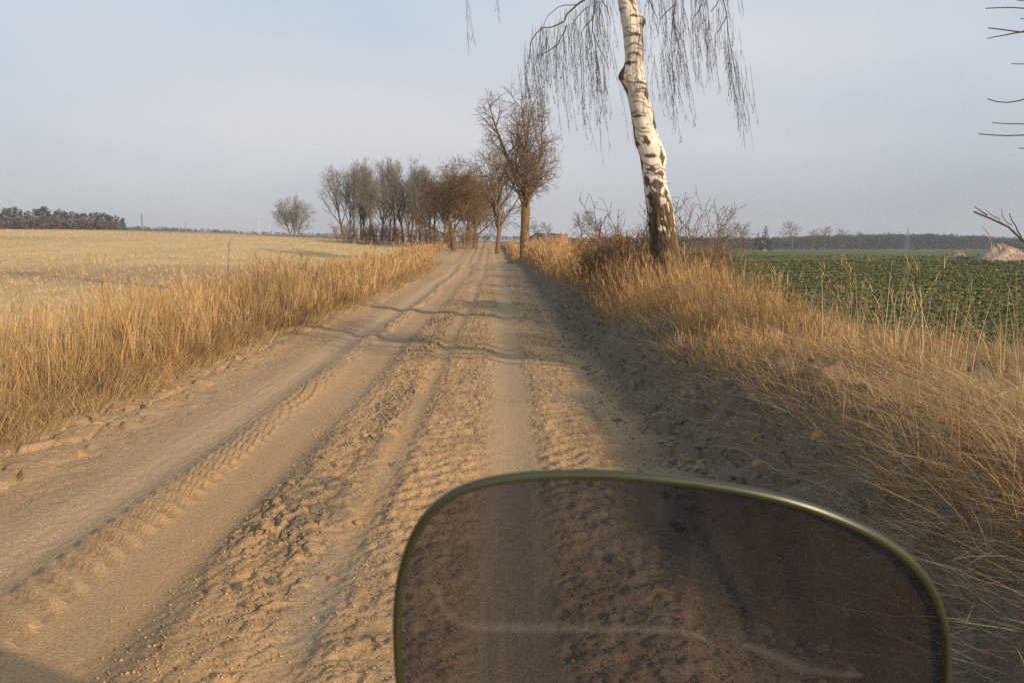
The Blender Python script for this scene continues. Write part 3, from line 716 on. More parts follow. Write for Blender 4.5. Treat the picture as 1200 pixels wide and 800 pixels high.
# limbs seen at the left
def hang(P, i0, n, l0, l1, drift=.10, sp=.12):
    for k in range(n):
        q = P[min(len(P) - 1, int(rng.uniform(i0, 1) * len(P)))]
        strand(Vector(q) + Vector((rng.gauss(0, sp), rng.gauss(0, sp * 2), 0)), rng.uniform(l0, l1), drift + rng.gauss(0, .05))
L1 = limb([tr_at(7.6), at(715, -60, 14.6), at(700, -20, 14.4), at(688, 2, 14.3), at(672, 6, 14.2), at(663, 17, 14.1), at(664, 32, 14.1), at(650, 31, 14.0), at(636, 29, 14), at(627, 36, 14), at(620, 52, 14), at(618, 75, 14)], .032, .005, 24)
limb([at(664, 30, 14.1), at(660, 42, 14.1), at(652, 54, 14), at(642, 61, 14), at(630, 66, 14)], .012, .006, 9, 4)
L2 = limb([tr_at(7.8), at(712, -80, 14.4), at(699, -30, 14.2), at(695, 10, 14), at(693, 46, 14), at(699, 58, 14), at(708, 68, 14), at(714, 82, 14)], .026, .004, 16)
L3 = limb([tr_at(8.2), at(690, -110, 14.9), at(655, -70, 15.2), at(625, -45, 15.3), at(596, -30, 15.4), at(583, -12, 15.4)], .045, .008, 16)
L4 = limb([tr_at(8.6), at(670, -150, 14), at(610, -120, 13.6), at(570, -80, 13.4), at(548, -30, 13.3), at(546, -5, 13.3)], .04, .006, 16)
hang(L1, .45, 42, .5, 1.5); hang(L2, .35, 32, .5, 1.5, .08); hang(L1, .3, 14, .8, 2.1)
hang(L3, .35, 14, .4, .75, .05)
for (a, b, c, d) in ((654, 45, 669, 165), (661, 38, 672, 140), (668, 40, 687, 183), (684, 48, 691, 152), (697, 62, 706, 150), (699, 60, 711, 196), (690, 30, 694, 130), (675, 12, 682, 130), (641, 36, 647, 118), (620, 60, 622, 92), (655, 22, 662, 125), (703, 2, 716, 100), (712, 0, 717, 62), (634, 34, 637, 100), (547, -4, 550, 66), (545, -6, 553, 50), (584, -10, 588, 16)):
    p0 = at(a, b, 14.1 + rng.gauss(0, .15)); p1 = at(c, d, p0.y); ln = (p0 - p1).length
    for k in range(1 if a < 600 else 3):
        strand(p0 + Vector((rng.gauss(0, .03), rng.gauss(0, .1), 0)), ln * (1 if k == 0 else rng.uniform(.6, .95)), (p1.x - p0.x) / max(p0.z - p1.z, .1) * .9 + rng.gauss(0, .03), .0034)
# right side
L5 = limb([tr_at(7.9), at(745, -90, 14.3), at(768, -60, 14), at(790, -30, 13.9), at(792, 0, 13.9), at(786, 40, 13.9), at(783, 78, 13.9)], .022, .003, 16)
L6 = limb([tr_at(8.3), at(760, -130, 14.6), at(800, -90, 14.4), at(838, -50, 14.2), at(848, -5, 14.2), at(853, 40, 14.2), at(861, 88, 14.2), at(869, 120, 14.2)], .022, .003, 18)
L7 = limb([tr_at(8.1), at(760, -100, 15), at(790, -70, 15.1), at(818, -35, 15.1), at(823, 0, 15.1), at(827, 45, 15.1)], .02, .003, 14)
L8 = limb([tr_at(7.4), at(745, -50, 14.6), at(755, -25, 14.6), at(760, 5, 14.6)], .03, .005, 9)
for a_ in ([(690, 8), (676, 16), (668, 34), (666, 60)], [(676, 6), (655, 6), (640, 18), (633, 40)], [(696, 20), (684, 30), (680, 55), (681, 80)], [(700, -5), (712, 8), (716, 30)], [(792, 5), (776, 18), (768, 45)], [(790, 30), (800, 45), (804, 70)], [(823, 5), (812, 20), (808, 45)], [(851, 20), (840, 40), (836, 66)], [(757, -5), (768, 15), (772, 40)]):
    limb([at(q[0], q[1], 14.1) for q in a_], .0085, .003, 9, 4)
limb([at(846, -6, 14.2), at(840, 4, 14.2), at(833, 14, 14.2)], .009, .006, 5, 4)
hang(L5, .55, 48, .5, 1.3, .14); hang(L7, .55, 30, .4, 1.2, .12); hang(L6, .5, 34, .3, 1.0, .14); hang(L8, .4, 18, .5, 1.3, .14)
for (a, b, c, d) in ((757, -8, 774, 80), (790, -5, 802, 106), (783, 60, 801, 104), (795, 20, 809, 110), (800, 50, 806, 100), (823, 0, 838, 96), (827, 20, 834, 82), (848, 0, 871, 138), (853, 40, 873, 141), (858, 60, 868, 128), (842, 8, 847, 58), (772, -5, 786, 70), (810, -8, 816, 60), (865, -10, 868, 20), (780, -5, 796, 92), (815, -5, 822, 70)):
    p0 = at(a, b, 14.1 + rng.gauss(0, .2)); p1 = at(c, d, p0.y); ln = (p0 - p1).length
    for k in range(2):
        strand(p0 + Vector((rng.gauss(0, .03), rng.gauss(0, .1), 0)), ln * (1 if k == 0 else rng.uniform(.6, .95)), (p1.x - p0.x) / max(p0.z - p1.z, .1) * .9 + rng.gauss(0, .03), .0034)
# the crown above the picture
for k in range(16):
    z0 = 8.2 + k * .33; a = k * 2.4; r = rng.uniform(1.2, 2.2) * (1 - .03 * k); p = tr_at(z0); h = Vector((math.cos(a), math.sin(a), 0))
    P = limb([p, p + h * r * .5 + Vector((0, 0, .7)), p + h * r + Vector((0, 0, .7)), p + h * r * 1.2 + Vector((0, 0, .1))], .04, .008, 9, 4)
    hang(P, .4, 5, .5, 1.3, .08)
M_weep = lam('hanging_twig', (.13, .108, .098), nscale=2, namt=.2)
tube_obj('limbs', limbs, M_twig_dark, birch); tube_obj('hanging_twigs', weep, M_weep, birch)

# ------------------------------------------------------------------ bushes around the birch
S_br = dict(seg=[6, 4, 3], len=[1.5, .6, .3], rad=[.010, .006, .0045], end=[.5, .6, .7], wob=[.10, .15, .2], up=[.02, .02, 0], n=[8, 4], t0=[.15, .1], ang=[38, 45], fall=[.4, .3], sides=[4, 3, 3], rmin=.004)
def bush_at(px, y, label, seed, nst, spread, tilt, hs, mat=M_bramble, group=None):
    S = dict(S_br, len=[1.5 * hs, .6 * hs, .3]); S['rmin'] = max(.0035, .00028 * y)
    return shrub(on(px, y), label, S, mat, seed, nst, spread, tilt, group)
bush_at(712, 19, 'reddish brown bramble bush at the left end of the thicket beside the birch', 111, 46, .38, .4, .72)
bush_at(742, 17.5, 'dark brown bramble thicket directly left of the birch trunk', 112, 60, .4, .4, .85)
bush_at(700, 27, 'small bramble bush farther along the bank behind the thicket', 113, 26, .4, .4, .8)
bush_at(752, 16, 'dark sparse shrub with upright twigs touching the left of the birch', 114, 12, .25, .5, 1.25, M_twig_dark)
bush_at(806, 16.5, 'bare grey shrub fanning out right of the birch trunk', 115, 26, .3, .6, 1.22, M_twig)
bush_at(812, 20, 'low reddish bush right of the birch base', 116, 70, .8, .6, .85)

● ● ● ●

_Task prompt_
Pull every line containing the word "picture" out of the material.

_Response to the exercise_
The Blender Python script for this scene continues. Write part 3, from line 716 on. More parts follow. Write for Blender 4.5. Treat the picture as 1200 pixels wide and 800 pixels high.
# the crown above the picture